I woke up this morning to texts, messages, articles, and e-mails announcing that HM King Juan Carlos of Spain will be abdicating. This continues the odd pattern by which Spain has not had a "normal" (king dies and is immediately succeeded by his son) succession since 1788. In light of recent difficulties, HM's decision is not entirely surprising and may very well be in the best interests of the Spanish monarchy of which he has been for the most part a successful and popular steward. HRH Felipe, Prince of Asturias, is untainted by any controversy and by all reports should make an excellent King. Viva el Rey!

HM the King, HRH the Prince of Asturias, and HRH Infanta Leonor in 2012

Of the world's 28 (which is not nearly enough, by the way) reigning monarchs, only seven have been on the throne since before I was born: the King of Thailand (1946), the Queen of the United Kingdom (1952), the Sultan of Brunei (1967), the Sultan of Oman (1970), the Queen of Denmark (1972), the King of Sweden (1973), and the King of Spain (1975). Soon it will be down to six.

Here is an excellent selection of pictures (including the above three-generation photo) from the Telegraph.

It's...interesting, seeing the Spanish and EU flags side by side. One is beautiful, organic, steeped in tradition and history, evoking a world of chivalry. The other is ugly, artificial, modern, incapable of evoking anything other than the pedestrian plans of politicians, bureaucrats, and committees.

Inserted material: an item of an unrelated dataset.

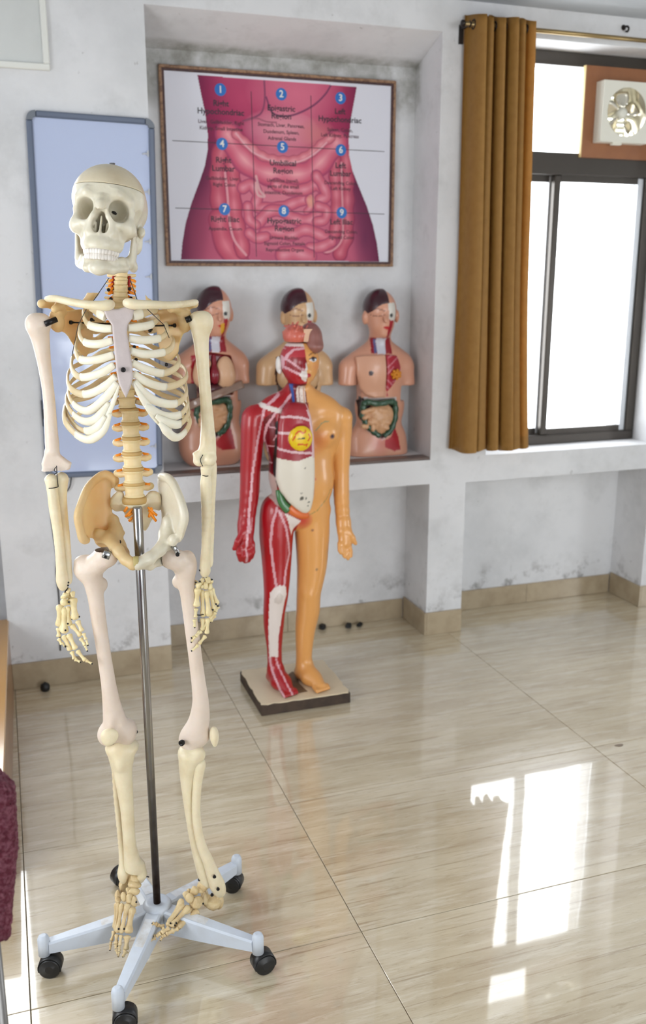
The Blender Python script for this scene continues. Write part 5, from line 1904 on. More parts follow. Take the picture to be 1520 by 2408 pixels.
# feet
aL, aR = M8(512, 1860, 0.010), M8(810, 1870, 0.010)
for a, tx_, nm in ((aL, 0.020, 'l'), (aR, 0.030, 'r')):
    f.chain([(a[0], 0.010, a[2]), (a[0] + 0.004, 0.0, ZT + 0.050)], [0.0250, 0.028], 0.02)
    f.chain([(a[0] - 0.002, 0.030, ZT + 0.020), (a[0] + tx_ * 0.4, -0.045, ZT + 0.026), (a[0] + tx_, -0.105, ZT + 0.015)], [0.023, 0.026, 0.017], 0.025, flat=((1, 0, 0), 1.25))
    f.chain([(a[0] + 0.002, 0.0, ZT + 0.055), (a[0] + tx_ * 0.8, -0.075, ZT + 0.022)], [0.024, 0.018], 0.02)
    for t in range(5):
        s_ = -1 if nm == 'r' else 1
        bx = a[0] + tx_ + (t - 2) * 0.0125
        ln = (0.040, 0.038, 0.034, 0.028, 0.020)[t if nm == 'r' else 4 - t] if False else (0.040, 0.037, 0.033, 0.028, 0.022)[t]
        f.chain([(bx, -0.100, ZT + 0.013), (bx + 0.002, -0.100 - ln * 0.8, ZT + 0.0095)], [0.0090, 0.0072 if t else 0.0088], 0.004)
sl, W_ = f.win((-0.3, -0.3, 0), (0.3, 0.3, ZT + 0.02))
f.put(sl, (ZT + 0.001 - W_[2]) + 0 * W_[0] + 0 * W_[1], 0.0, '&')
# hands
pL, pR = M8(215, 470, -0.036), M8(1240, 470, -0.040)
f.chain([M8(222, 330, -0.022), M8(212, 430, -0.034), M8(215, 560, -0.042)], [0.0215, 0.024, 0.024], 0.010, flat=((1, 0, 0), 1.15))
f.chain([M8(1218, 330, -0.024), M8(1228, 430, -0.036), M8(1235, 560, -0.048)], [0.0200, 0.0200, 0.0200], 0.010, flat=((1, 0, 0), 1.3))
for (x0, y0, x1, y1, x2, y2) in ((150, 570, 140, 660, 155, 730), (195, 580, 190, 690, 205, 745), (240, 580, 238, 680, 240, 735), (278, 560, 280, 650, 270, 700)):
    f.chain([M8(x0, y0, -0.044), M8(x1, y1, -0.060), M8(x2, y2, -0.046)], [0.0110, 0.0105, 0.0090], 0.003)
f.chain([M8(185, 430, -0.044), M8(125, 540, -0.062), M8(92, 615, -0.060)], [0.013, 0.0100, 0.0082], 0.006)
for (x0, y0, x1, y1, x2, y2) in ((1180, 560, 1180, 630, 1195, 660), (1208, 590, 1218, 660, 1232, 700), (1242, 600, 1255, 670, 1266, 718), (1278, 590, 1290, 640, 1296, 690)):
    f.chain([M8(x0, y0, -0.052), M8(x1, y1, -0.062), M8(x2, y2, -0.066)], [0.0098, 0.0088, 0.0072], 0.002)
f.chain([M8(1270, 440, -0.048), M8(1312, 500, -0.058), M8(1342, 560, -0.062)], [0.0130, 0.0102, 0.0080], 0.006)
me = f.mesh('body', 2)
V = verts_of(me)
x, y, z = V[:, 0], V[:, 1], V[:, 2]


def pts7(l, d=-0.07): return [tuple(M7(a, b, d)[[0, 2]]) for a, b in l]
def pts8(l, d=-0.05): return [tuple(M8(a, b, d)[[0, 2]]) for a, b in l]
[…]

Not only has there not been a "normal" succession in Spain since 1788 (Carlos III/Carlos IV), but when King Juan Carlos formally hands over the thrown to Prince Felipe, it will be the first time one Spanish monarch has immediately succeeded another since 1833 (which was far from uncontroversial due to Isabel II's gender), and the first time one king has followed another in less than a year since 1885/86. This transition and the reception of the new King will be an important test of the resilience of the Spanish monarchy.

It's perhaps worth noting that at 76 King Juan Carlos is already older than any Spanish monarch in history. Only two Spanish monarchs since unification (1492) have reached their 70th birthdays while still on the throne: Felipe II (1527-1598) and Carlos III (1716-1788). And among those who abdicated, none except for Napoleon's brother Joseph Bonaparte (if you count him at all) made it to 76.

I've had it with internet "monarchists" who refuse to recognise King Juan Carlos (and soon, presumably, Felipe VI). What exactly do they think they're accomplishing? Genealogically, Juan Carlos IS the Carlist King of Spain (the original Carlist line died out in 1936, leaving the exiled Alfonso XIII as the senior living Bourbon) and his legitimacy has been unquestionable since his father's renunciation in 1977. There is no alternative. Viva el Rey!